Wide Eyed White Girl

I came to Florida because I wanted a change of scenery.
I had an unlucky (and untimely) break and I felt like things in my life were not going the way I had planned.
I was feeling negative, sorry for myself and all the while lost and ungrateful.
After vegging around for a week, I applied for some jobs. Not because I needed money to feed myself, or my family, but because I simply needed money to afford a ticket home and wanted some to spend on frivolous things.
I went in my first day with my bright blue bow tied neatly across my new black skirt expecting nothing and everything all at once. That day I was certainly not babied. I threw myself into selling and learned the art of sales goals and commission pay.
As the first week went on I met more and more of my coworkers.

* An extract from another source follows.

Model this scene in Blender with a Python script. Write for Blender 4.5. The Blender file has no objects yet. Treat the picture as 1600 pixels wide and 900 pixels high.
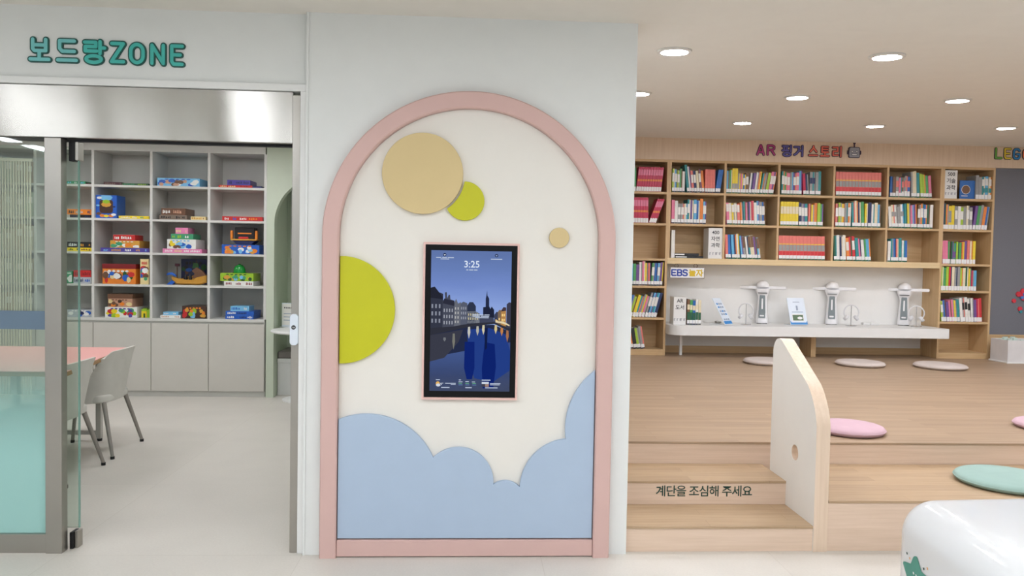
import bpy, bmesh, math, random
from mathutils import Vector, Matrix, Quaternion
random.seed(7)
S = bpy.context.scene
COL = S.collection
PI = math.pi

# ------------------------------------------------------------------ camera, world, exposure
YAW, PITCH, ROLL = 0.05372, 0.03489, 0.01786
EYE = Vector((0.82552, -3.84537, 1.49554))
FPX = 1193.96
fwd = Vector((math.sin(YAW) * math.cos(PITCH), math.cos(YAW) * math.cos(PITCH), -math.sin(PITCH)))
rt0 = Vector((math.cos(YAW), -math.sin(YAW), 0))
up0 = rt0.cross(fwd)
rt = math.cos(ROLL) * rt0 + math.sin(ROLL) * up0
up = -math.sin(ROLL) * rt0 + math.cos(ROLL) * up0
cd = bpy.data.cameras.new('camera')
cd.sensor_width = 36.0
cd.lens = FPX / 1600 * 36
cd.clip_start = 0.05
cam = bpy.data.objects.new('camera', cd)
COL.objects.link(cam)
cam.matrix_world = Matrix(((rt.x, up.x, -fwd.x, EYE.x), (rt.y, up.y, -fwd.y, EYE.y),
                           (rt.z, up.z, -fwd.z, EYE.z), (0, 0, 0, 1)))
S.camera = cam
S.view_settings.view_transform = 'Standard'
S.view_settings.look = 'None'
S.view_settings.gamma = 1
S.view_settings.use_curve_mapping = False
S.view_settings.exposure = 0.1
S.cycles.use_denoising = True
S.cycles.use_adaptive_sampling = False
S.cycles.max_bounces = 10
S.cycles.transparent_max_bounces = 16
S.cycles.sample_clamp_indirect = 6.0
W = bpy.data.worlds.new('world')
S.world = W
W.use_nodes = True
W.node_tree.nodes['Background'].inputs[0].default_value = (0.92, 0.97, 1.0, 1)
W.node_tree.nodes['Background'].inputs[1].default_value = 0.52
FRONT_LAMP = 24.0        # linear lamps over the front area
DOWN_LAMP = 205.0        # round downlights over the reading platform
GAME_LAMP = 15.0         # panels in the board game room


def ray(u, v):
    return fwd + (u - 800) / FPX * rt - (v - 450) / FPX * up


def at(u, v, y):                       # point of the plane Y=y seen at photo pixel u,v
    d = ray(u, v)
    return EYE + d * ((y - EYE.y) / d.y)


def atz(u, v, z):                      # point of the plane Z=z seen at photo pixel u,v
    d = ray(u, v)
    return EYE + d * ((z - EYE.z) / d.z)


# ------------------------------------------------------------------ materials
def lin(c):
    return tuple(((x / 255) / 12.92 if x / 255 <= 0.04045 else ((x / 255 + 0.055) / 1.055) ** 2.4) for x in c) + (1,)


MC = {}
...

I found them all to be pleasant people but all I was really worried about was how many pairs of boots I would be able to afford with my new discount.
Although still in their twenties, and many not much older than me, my coworkers all voiced their concerns in little ways. Never complaining, they would mention the number of children they had, the family they sent money to in foreign countries and their ineligibility to have their voices heard during election time.
I had gone into things believing that I was a fairly positive, upbeat person.
But would I be that same person if I was in their shoes?
Retail jobs are not lucrative sought after careers for a reason. The pay stinks and the work can wear you out fast. Not to mention that the pay is minimum wage unless you somehow figure out how to beat the lofty sales goals.
I was positive because, although many personal struggles, I had grown up in a middle class suburb in a largely sheltered life. I had never known racism, never been judged based on the color of my skin or where I was born.
I am a wide eyed white girl.
Here were these people, coming from so many different backgrounds and huge, life struggles and they were more positive than me.
Every day I go to work knowing that God meant for me to meet these people.
The sweet Jamaican boy who loudly reminds me to praise God every day I wake up and be happy for life and dreams. He dreams of making it big one day, of bringing his family to the states and going to college.
I am 19 years old and I voluntarily took a semester off of college because I had broken a limb and decided that things were too hard for me. This man would give anything to go to college, including continuing to work his two jobs everyday as he does now.

What I mean to say is this, we are all in our own way 'wide eyed white girls'.
We go through struggles, some bigger than others, but in the end we must always remind ourselves to be thankful.
To share our smile and warmth with strangers and give with open hearts.
And remember, that no matter how hard things get, we must find some place in our soul to forgive, grow, dream and most of all continue to love.